As always, the carnage was captured by a webcam that’s been recording the bridge’s sometimes-daily meals since April of 2008. The city previously installed a height sensor further up the road that triggers a red light and the “OVERHEIGHT MUST TURN” warning sign to give truck drivers a chance to realize their impending mistake. That failed to stop the person in the first video, though, who trips the sensor, sits through the red light cycle, stares at the warning sign, and accelerates straight into the bridge.

It should be noted that the doomed trucks in these clips aren’t actually impacting the structure of the bridge, but rather a protective steel beam set up just in front. Regardless, it destroys the refrigeration unit and peels back the roof of the box with the cold efficiency of an apex predator. Reefer trucks are not cheap—you’re looking at tens of thousands of dollars in damage right there. We hope the renter sprang for the extra insurance.

The video ends with the driver sheepishly reversing the mangled truck out from underneath the bridge and pulling over off-camera to assess. Unfortunate as that situation sounds, the driver in the second clip actually had it worse. Filmed the very next day, it shows the box truck straight up run the triggered red light and plow full speed into the steel guard. It’s really quite a sight.

That extra momentum wedges the truck halfway under the bridge, trapping it in a tableau of defeat. The police arrive, followed by a wrecker that eventually pushes it free and hauls it away. The uploader notes this happened around lunchtime on Friday, completely blocking traffic for two hours on a stretch of road that sees upwards of 12,000 cars a day.

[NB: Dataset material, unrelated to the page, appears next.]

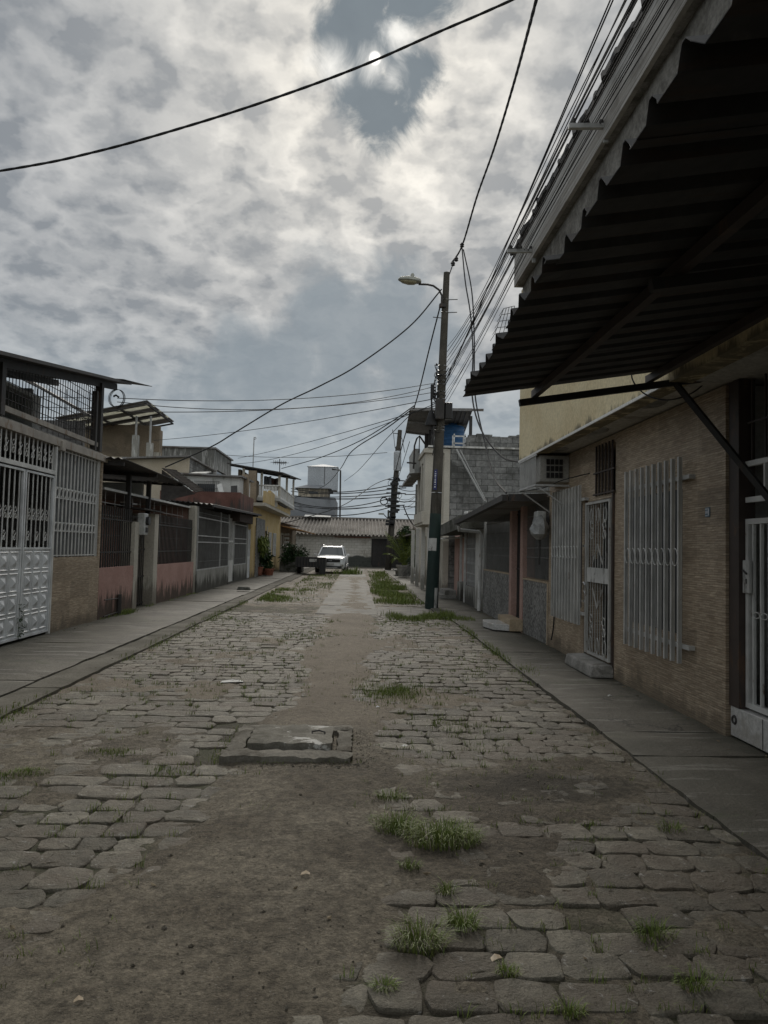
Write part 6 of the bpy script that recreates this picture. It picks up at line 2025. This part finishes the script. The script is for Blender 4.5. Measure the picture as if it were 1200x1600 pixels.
# flat spans to the left
for i, (a, b, s_, lab) in enumerate((((683, 598, 19.6), (183, 622, 15.0), .22, 'upper flat wire from the lamp post to the terrace cable coil'),
                                     ((683, 603, 19.6), (183, 628, 15.0), .36, 'sagging flat wire just under the upper one on the left'),
                                     ((683, 612, 19.6), (160, 642, 14.3), .20, 'third flat wire from the lamp post to the terrace post'))):
    wire(sag(a, b, s_), .0085, lab)
for i, (a, b, s_, lab) in enumerate((((684, 622, 19.6), (240, 688, 34), .15, 'faint wire from the lamp post to the grey gable house'),
                                     ((682, 630, 19.6), (365, 725, 40), .35, 'faint slanting wire from the lamp post to the terrace roof'),
                                     ((681, 634, 19.6), (372, 716, 40), .1, 'thin slanting wire just above the faint one by the mast'))):
    wire(sag(a, b, s_), .011, lab)
wire([(647, 634, 25.1), (610, 660, 28), (560, 690, 32), (500, 715, 36), (440, 732, 40)], .020, 'thick wire from the tin roof corner to the terrace aerial')
wire([(647, 637, 25.1), (600, 672, 28), (550, 705, 33), (530, 735, 44), (505, 760, 60), (460, 778, 70)], .022, 'cable sagging from the tin roof corner past the pipe frame')
wire([(644, 645, 25.2), (600, 690, 30), (560, 735, 42), (538, 752, 60)], .014, 'thin wire dropping steeply towards the pipe frame')
# bundle of level wires behind the transformer pole
gq3 = 'level wires behind the transformer pole'
for k in range(9):
    y0 = 757 + k * 4.6 + U(-2, 2); y1 = 760 + k * 4 + U(-3, 3)
    wire(sag((455, y0 + U(-3, 8), 70), (612, y1, 56), U(.1, .8)), U(.02, .042), 'one of the level wires stretching left from the transformer pole', gq3, 4)
    if k % 2 == 0: wire(sag((612, y1, 56), (652, y1 + U(-8, 10), 72), U(.1, .8)), U(.02, .035), 'one of the short wires between the transformer pole and the thin far post', 'wires right of the transformer pole', 4)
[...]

If you’re curious why this bridge is still out there taking names in 2018, all this internet schadenfreude is made possible by antiquated regulations and infrastructure. It was built before modern clearance guidelines were set—bridges on nearby highways are 16 feet high—and because it carries train traffic, raising it to a proper height and safely re-grading the tracks for a mile in either direction is too costly.

Meanwhile, the road itself can’t be lowered because it carries an unusually shallow main sewer line. So, it looks like the 11-Foot-8 bridge is here to stay in its hungry form, with over 140 kills since 2008. May the oblivious truck drivers of North Carolina never come to realize that.